すごく保存状態が良いけれど、なぜ折れ曲がっているのだろう?
その疑問は軟体部分が残っている別のイクチオサウルスの標本を見て解けた。
なるほど、尾びれの下側の部分だったのか〜。
それにしても惚れ惚れとしてしまう立派な標本である。
こんなに隅々まで綺麗に残っていると、ジュラ紀に生きていらしたんですね、と話しかけたくなってしまう。一つ一つの標本がリアルな個体として迫って来る。
これはまた別のイクチオサウルスなのだけど、肋骨の内側に小さなリング状のものがたくさん並んでいるの、見えるかな?
「これはメスで、お腹の中に胎児が5体いますよ」
エエ?胎児?妊婦さんだったの?
「一匹は無事に産まれたみたいですね。ほら、左上を見てください」と言われ、標本の左上に目をやると、
あ、赤ちゃんがーーーっ!!一匹産み落としたところで力尽きたなんて、お母さん、悲しすぎ。
なんだか圧倒される標本の数々。ワニの化石もすごいですね。
ここの化石は軟体部が保存されやすいと先にも書いたけれど、こんなベレムナイト標本、初めて見たわ。

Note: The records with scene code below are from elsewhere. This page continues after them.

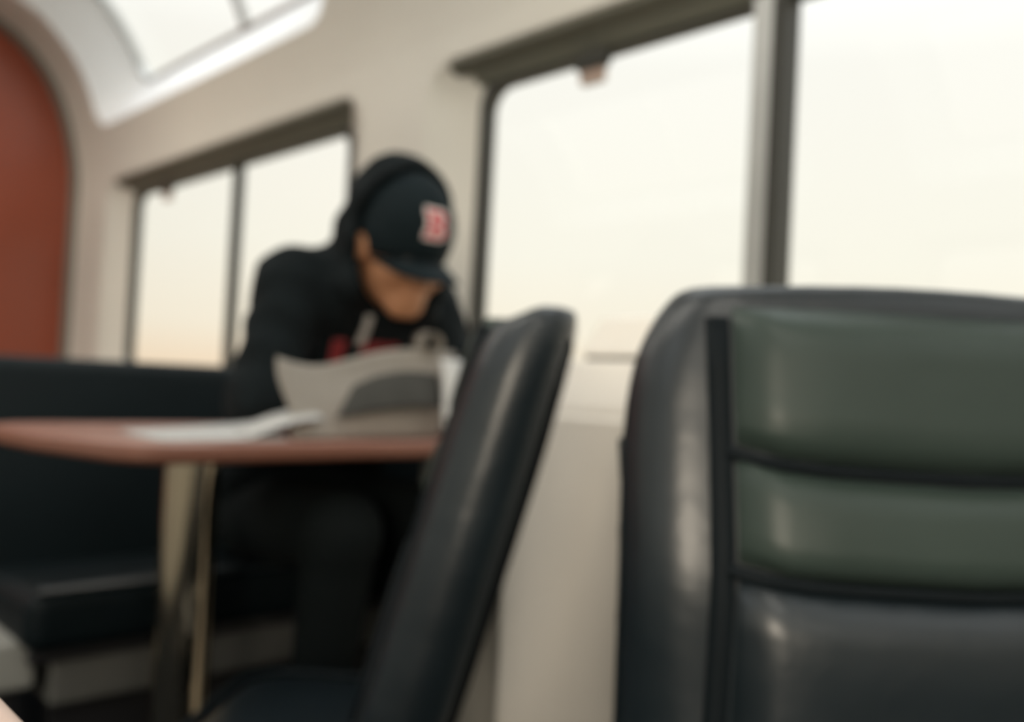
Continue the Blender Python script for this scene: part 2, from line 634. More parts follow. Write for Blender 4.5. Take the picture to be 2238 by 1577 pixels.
# ceiling lamps added to brighten the interior, unseen above the frame
for i, (lx, ly) in enumerate(((0.0, -2.9), (0.0, -0.75), (0.0, 1.4), (0.0, 3.45))):
    l = empty('ceiling_fill_lamp', (lx, ly, 2.40), label=('added unseen ceiling lamp above the aisle near the camera', 'added unseen ceiling lamp overhead beside the camera', 'added unseen ceiling lamp above the aisle level with the table', 'added unseen ceiling lamp above the aisle by the red bulkhead')[i], category='lamp', group='added aisle fill lamps')
    box('housing', -0.16, 0.16, -0.80, 0.80, 0.005, 0.04, 'lamp_body', l, bevel=0.008)
    box('diffuser', -0.135, 0.135, -0.77, 0.77, -0.012, 0.004, 'lamp_diffuser', l, bevel=0.005)

# ------------------------------------------------------------------ booth bench
bench = empty('booth_bench', (0.90, 1.80, 0), label='dark navy vinyl booth bench behind the table, the hooded person sitting on it', category='bench')


def cushion(name, x0, x1, prof, material, parent, bev, segs=4):
    """profile (y,z) extruded along x with rounded edges"""
    bm = bmesh.new()
    add_prism(bm, [[(x0, y, z) for y, z in prof], [(x1, y, z) for y, z in prof]])
    return from_bm(name, bm, material, parent, bevel=bev, segs=segs)


bo = bench.location
sc_ = cushion('seat_cushion', 0.44 - bo.x, 1.345 - bo.x, [(1.54 - bo.y, 0.37), (1.53 - bo.y, 0.475), (1.88 - bo.y, 0.455), (1.90 - bo.y, 0.37)], 'vinyl_navy', bench, 0.03)
bm = bmesh.new()
tube_mesh(bm, [(0.455 - bo.x, 1.545 - bo.y, 0.474), (1.33 - bo.x, 1.545 - bo.y, 0.474)], 0.007)
from_bm('piping', bm, 'vinyl_dark', sc_, smooth=True)
cushion('backrest', 0.40 - bo.x, 1.345 - bo.x, [(1.86 - bo.y, 0.46), (1.935 - bo.y, 0.852), (2.03 - bo.y, 0.854), (2.02 - bo.y, 0.20), (1.91 - bo.y, 0.20)], 'vinyl_navy', bench, 0.028)
box('base', 0.50 - bo.x, 1.34 - bo.x, 1.60 - bo.y, 1.90 - bo.y, 0.262, 0.345, 'base_grey', bench, bevel=0.01)
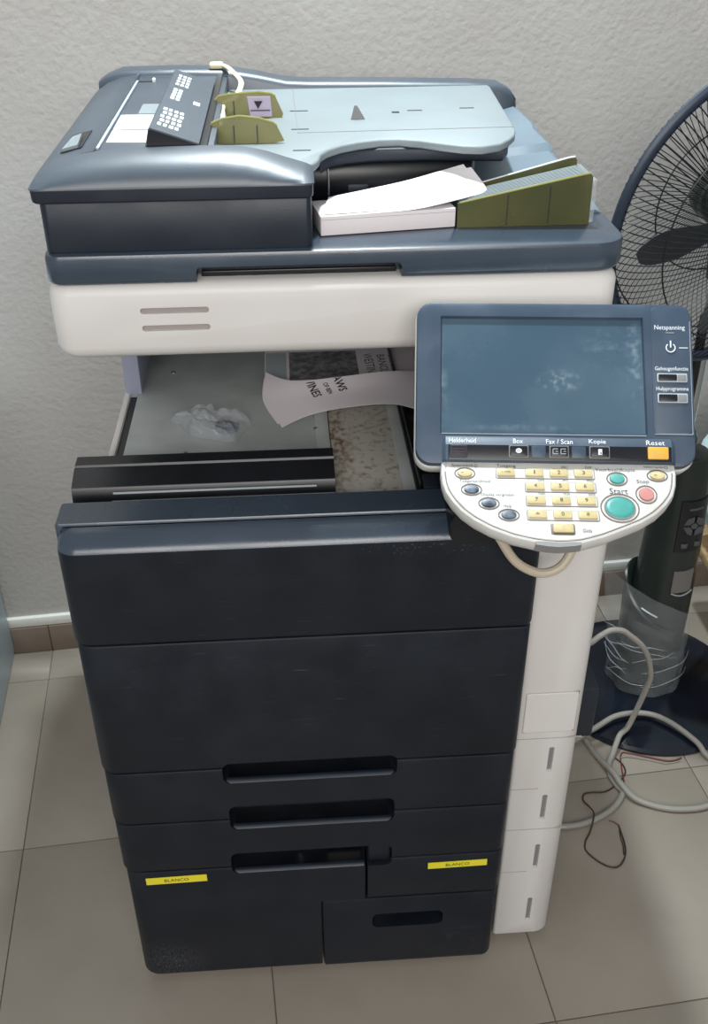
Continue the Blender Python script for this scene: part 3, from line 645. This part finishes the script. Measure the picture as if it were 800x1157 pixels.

アンモナイトと魚が重なった瞬間が永久スクリーンショットされてる!
驚きの連続。そしてこの博物館の一番の目玉はこのウミユリの群生標本だ。ユリというから植物なのかと思ったら、ウミユリはヒトデやウニなどと同じ棘皮生物だった。標本の真ん中あたりの高さのところに横向きに黒っぽいものが見えるが、これは流木で、5本の腕を持つウミユリの成体がこの流木につかまるように付着してゆらゆらと生きていた。この標本はウミユリ化石の標本としては世界最大で、なんと18×6mもある。クリーニングには18年もかかったという。
感動のガイドツアーが終わった。60ユーロの価値はあると感じたが、一人5ユーロの日曜ツアーも定期的にあるので、興味のある方は日曜を狙って行くのがおすすめ。
博物館のすぐ前(道路を渡った反対側)には化石収集体験のできる小さな石切場もある。でも、子供向けなので本格的にやってみたい場合は博物館から約2.5kmのところにある石切場、Schieferbruch Kromerが良いと教えてもらった。私も絶対行くつもり!